▶ Written request:
Word for word, restate the lines from the start of the data below through the line containing "COL = S.collection".

────────────────────────────────────────

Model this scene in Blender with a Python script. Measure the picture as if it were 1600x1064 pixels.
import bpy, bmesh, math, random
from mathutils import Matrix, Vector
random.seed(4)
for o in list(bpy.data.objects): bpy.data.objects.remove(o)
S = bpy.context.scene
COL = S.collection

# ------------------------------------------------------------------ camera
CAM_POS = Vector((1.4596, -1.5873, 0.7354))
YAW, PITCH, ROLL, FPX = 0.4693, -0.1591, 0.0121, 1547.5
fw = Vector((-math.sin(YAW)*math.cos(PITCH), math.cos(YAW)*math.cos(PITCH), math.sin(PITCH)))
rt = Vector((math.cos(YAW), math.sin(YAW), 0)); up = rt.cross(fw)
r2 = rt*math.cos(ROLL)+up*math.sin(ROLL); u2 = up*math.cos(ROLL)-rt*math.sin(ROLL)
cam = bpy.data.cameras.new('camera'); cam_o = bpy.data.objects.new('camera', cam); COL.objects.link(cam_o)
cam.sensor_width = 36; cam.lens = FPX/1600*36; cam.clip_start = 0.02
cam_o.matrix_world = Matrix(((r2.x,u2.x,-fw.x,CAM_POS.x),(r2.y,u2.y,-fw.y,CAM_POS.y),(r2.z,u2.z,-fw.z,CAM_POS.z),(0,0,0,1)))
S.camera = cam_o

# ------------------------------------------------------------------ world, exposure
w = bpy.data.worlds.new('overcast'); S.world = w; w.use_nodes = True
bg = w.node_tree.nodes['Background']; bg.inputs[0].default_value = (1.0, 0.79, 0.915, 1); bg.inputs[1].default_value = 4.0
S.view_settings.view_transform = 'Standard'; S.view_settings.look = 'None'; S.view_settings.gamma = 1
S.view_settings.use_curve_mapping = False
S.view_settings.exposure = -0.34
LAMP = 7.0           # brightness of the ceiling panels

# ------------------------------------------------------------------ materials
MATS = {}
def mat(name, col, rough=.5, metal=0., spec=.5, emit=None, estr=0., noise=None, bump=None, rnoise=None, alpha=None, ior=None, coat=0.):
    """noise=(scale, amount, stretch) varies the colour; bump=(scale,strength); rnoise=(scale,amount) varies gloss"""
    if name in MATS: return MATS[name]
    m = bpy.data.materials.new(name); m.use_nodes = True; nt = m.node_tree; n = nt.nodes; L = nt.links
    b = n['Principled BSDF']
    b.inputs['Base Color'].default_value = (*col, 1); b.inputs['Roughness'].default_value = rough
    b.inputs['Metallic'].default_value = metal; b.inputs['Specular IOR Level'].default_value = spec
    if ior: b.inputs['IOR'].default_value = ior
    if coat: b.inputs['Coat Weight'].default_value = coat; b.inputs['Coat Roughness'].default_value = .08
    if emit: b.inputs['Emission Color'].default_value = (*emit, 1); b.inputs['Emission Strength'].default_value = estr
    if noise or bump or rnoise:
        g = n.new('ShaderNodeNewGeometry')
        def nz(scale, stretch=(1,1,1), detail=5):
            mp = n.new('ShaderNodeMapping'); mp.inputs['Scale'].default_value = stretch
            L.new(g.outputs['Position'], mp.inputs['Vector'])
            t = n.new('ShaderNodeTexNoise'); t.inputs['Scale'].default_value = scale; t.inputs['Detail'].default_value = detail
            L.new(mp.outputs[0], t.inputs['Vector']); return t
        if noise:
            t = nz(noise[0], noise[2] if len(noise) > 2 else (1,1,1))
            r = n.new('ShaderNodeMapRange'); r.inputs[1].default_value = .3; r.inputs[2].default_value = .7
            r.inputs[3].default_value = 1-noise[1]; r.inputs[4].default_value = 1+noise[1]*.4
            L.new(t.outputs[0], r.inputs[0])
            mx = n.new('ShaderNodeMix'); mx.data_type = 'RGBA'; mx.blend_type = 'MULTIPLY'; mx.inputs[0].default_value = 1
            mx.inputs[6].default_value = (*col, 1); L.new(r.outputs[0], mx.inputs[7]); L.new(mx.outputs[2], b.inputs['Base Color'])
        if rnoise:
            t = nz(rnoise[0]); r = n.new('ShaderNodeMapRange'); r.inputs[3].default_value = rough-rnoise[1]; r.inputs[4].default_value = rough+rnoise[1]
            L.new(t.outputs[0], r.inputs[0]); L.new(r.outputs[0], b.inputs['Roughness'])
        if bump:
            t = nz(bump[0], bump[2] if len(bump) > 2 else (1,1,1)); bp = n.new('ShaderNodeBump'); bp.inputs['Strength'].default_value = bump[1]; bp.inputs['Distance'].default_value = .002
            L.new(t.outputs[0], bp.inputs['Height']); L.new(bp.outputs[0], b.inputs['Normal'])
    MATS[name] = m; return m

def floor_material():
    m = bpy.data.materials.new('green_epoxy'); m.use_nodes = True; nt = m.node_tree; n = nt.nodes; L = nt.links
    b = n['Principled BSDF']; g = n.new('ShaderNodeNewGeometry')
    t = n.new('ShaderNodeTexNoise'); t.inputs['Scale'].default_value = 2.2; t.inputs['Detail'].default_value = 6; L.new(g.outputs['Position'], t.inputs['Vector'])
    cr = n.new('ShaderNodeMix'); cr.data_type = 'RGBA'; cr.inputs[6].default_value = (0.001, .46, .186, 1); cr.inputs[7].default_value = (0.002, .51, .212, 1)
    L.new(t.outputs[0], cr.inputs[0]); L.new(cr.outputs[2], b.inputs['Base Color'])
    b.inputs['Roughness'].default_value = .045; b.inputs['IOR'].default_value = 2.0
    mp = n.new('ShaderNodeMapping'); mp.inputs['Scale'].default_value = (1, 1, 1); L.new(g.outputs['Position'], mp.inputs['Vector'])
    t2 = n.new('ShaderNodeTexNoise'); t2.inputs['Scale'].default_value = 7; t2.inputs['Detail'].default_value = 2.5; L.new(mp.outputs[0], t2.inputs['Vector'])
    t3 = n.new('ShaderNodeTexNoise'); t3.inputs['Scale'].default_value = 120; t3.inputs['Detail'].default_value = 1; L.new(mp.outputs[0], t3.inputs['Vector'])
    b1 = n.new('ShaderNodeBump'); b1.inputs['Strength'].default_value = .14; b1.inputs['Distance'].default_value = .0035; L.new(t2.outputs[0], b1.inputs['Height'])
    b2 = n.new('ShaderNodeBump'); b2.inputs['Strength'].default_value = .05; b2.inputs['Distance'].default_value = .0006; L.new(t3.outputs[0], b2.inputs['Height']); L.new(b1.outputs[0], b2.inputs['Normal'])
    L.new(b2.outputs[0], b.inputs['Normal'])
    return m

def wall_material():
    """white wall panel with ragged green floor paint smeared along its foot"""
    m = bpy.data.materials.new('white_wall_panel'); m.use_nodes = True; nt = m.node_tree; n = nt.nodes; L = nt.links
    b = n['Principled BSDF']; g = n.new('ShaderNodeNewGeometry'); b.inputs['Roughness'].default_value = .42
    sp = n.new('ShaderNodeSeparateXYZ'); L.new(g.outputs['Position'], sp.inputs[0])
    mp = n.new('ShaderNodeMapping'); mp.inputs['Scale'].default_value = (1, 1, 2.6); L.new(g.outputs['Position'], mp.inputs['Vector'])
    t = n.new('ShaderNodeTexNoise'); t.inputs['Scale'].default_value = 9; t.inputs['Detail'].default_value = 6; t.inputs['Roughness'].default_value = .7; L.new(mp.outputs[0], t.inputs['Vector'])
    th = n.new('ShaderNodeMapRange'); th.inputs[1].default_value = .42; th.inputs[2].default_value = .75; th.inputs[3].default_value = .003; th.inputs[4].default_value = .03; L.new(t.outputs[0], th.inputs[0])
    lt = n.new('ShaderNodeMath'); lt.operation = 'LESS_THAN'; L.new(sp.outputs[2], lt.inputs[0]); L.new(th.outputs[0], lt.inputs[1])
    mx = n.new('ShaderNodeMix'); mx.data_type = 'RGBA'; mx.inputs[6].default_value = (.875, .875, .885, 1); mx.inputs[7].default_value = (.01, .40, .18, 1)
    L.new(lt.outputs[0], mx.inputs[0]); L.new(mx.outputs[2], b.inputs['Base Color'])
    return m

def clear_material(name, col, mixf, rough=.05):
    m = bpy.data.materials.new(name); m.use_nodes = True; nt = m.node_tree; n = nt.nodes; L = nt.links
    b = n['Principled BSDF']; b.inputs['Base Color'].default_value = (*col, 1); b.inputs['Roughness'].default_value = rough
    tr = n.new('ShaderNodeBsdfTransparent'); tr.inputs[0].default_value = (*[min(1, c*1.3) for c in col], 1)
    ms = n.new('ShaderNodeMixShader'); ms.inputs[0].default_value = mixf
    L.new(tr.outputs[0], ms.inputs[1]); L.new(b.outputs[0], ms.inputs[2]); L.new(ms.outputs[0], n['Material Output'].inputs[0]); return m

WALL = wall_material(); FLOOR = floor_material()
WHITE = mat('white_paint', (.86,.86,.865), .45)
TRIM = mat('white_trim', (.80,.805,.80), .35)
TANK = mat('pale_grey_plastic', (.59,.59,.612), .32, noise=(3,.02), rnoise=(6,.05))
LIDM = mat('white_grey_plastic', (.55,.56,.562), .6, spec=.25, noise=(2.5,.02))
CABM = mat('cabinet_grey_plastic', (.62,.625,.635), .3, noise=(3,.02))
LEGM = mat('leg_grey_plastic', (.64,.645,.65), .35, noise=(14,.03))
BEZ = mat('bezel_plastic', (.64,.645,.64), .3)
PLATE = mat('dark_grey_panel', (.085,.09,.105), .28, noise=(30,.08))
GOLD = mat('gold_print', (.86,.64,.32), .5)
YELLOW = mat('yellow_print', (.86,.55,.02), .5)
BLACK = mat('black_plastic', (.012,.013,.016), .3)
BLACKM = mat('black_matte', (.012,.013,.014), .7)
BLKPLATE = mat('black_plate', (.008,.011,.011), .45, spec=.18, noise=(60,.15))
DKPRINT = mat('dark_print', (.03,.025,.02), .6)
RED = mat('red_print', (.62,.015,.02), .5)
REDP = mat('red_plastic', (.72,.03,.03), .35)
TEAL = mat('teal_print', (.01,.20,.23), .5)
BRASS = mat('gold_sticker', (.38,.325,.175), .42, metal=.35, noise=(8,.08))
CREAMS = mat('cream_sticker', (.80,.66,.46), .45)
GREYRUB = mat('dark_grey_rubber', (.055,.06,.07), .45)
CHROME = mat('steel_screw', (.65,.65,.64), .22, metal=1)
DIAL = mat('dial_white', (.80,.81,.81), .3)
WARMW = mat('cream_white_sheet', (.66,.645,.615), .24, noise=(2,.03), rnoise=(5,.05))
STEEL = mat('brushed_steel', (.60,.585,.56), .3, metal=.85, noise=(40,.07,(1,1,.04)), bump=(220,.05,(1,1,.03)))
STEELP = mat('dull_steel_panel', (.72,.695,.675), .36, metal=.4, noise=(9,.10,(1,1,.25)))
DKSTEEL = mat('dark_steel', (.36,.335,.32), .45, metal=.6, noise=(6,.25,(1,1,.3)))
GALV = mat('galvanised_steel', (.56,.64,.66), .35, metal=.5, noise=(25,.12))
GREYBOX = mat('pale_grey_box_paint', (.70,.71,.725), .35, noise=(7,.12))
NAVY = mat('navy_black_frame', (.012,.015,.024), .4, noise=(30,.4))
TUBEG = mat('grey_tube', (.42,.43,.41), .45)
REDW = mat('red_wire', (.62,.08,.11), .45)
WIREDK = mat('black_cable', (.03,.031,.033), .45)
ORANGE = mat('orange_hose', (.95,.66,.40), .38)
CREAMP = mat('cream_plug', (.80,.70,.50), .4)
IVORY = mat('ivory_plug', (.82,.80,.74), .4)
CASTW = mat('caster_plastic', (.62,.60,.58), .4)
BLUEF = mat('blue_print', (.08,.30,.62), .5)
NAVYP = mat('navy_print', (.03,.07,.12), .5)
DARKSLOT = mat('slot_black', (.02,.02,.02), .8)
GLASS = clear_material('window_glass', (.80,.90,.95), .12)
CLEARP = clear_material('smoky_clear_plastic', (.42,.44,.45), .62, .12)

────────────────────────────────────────

▶ Result of this exercise:
Model this scene in Blender with a Python script. Measure the picture as if it were 1600x1064 pixels.
import bpy, bmesh, math, random
from mathutils import Matrix, Vector
random.seed(4)
for o in list(bpy.data.objects): bpy.data.objects.remove(o)
S = bpy.context.scene
COL = S.collection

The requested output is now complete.